Following the Fed’s crackdown in the money markets, the real yield on Treasuries due in 2032 has climbed to 0.9%. Savings set aside for later enjoyment are now gaining in purchasing power instead of losing purchasing power.
That’s the way the world should work, but after years of loose money the swing in interest rates comes as a quite a shock. The rate shock is taking the air out of bitcoin, unicorn valuations and the wishful-thinking enterprises in the Ark Innovation fund.
The good and the bad for bondholders is displayed in two graphs showing the long-term effects of a permanent boost in interest rates of the sort we have had this year. The first plots the numbers for an investment in the Vanguard Total Bond Market fund, a diversified collection of high-quality bonds with a heavy contribution from Treasury debt.
From where they are now, interest rates could, of course, go back down or proceed further upward. The graph assumes, neutrally, that rates stay put. It also assumes that future inflation averages the amount implied by current bond market prices.
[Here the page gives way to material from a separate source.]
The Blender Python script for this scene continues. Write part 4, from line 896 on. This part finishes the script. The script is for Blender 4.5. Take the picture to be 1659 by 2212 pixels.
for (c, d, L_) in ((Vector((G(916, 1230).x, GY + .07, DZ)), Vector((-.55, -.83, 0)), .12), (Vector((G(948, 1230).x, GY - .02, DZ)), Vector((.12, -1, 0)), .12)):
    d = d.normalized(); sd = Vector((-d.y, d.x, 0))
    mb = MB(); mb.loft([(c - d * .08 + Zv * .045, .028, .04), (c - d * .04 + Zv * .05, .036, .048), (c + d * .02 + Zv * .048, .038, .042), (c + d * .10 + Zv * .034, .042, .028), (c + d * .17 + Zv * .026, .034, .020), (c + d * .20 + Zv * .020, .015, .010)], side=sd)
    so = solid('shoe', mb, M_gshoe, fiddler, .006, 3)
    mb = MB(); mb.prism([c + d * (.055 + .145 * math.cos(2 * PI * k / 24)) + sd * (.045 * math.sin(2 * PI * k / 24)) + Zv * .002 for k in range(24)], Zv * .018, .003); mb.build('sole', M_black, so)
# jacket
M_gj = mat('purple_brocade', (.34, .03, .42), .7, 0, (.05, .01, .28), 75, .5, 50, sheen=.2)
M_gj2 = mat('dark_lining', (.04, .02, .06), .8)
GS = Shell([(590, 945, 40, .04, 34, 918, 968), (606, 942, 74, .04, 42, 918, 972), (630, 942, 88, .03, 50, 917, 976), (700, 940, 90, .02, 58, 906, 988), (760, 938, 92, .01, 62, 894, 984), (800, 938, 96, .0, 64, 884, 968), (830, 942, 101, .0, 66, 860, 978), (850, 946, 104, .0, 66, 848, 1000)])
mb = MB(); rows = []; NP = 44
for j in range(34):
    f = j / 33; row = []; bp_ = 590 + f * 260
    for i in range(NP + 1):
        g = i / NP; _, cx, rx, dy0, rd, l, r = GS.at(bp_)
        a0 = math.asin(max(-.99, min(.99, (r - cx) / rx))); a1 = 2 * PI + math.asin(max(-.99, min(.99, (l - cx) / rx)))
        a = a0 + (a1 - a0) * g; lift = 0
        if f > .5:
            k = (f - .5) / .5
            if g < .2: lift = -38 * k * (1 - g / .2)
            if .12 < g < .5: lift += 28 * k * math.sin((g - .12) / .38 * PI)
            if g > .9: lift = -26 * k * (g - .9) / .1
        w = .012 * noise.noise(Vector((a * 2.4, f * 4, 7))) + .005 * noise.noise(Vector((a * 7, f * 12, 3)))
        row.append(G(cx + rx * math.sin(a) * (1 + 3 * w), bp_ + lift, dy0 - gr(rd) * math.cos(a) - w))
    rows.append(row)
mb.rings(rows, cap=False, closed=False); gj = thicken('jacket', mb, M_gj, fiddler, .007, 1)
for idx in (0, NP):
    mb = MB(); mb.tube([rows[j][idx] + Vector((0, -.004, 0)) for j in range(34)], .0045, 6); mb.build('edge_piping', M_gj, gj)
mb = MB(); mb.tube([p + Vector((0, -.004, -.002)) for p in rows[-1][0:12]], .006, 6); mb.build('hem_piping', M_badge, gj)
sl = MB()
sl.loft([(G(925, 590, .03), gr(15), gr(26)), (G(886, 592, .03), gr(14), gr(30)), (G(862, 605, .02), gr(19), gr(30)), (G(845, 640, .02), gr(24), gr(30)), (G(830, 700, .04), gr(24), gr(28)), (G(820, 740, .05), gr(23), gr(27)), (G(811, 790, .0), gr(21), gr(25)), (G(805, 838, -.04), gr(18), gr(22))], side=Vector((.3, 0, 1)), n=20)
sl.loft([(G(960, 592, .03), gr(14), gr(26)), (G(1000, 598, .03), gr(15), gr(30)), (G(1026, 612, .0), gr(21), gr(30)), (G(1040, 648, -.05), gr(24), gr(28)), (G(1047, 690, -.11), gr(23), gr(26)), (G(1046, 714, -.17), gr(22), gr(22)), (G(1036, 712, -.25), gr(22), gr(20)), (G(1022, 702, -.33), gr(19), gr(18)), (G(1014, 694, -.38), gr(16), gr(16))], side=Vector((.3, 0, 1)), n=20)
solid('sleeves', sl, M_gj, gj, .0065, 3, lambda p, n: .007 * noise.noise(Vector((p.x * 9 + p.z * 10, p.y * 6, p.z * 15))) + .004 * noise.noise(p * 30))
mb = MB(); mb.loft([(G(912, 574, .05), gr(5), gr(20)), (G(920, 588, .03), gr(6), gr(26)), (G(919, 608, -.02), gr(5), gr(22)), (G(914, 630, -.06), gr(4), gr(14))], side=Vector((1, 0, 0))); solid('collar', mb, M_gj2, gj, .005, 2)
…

That assumption could, again, turn out to be too optimistic or too pessimistic.
The percentage change displayed in the charts is the expected impact, in future purchasing power, of this year’s bond market correction. The impact depends on how long you stay put. If you have money in Total Bond Market that you were planning to spend right away, the crash makes you 12% worse off. If it’s money you’re going to be spending in 15 years, you are now 16% better off.
Without the rate rise, someone who had $100 in that bond fund could look forward to having only $90 of purchasing power in 2037. That’s what negative TIPS yields do.
With the rate rise, the $100 has quickly shrunk to $88 but is on target to grow to $105 of purchasing power in 2037.
What if rates go back down to where they were? That would not be good for long-termers. It would make it less likely that money a 60-year-old couple puts away today will cover a cruise they want to take at age 75. But there wouldn’t be a lot of complaining. Brokerage statements would display a magnificent rebound.
The second graph looks at the effect of this year’s rate move on a collection of long-term Treasury bonds. The immediate damage there is greater and the recovery time more than twice as long.
These graphs consider only what happens to money now in the bank. They understate the good that a bond crash does to a 401(k) still receiving new contributions. Younger workers should be thrilled that bonds got a shellacking.
A crucial element of this story is that this year’s bond crash has come almost entirely via an increase is real rates. Count your blessings. Had the rate rise consisted primarily of an increase in long-term inflation expectations, there would be no happy ending.
The market could be wrong in expecting that the Fed will tame inflation. If the Fed fails, all savers are in peril.
Note: Calculations use yields reported on June 14. (Track the yields on Treasury Inflation-Protected Securities here.) Expected inflation is measured by the spread between nominal and real yields (the so-called breakeven rate), minus a 0.1 percentage point allowance for a risk premium in nominal bonds.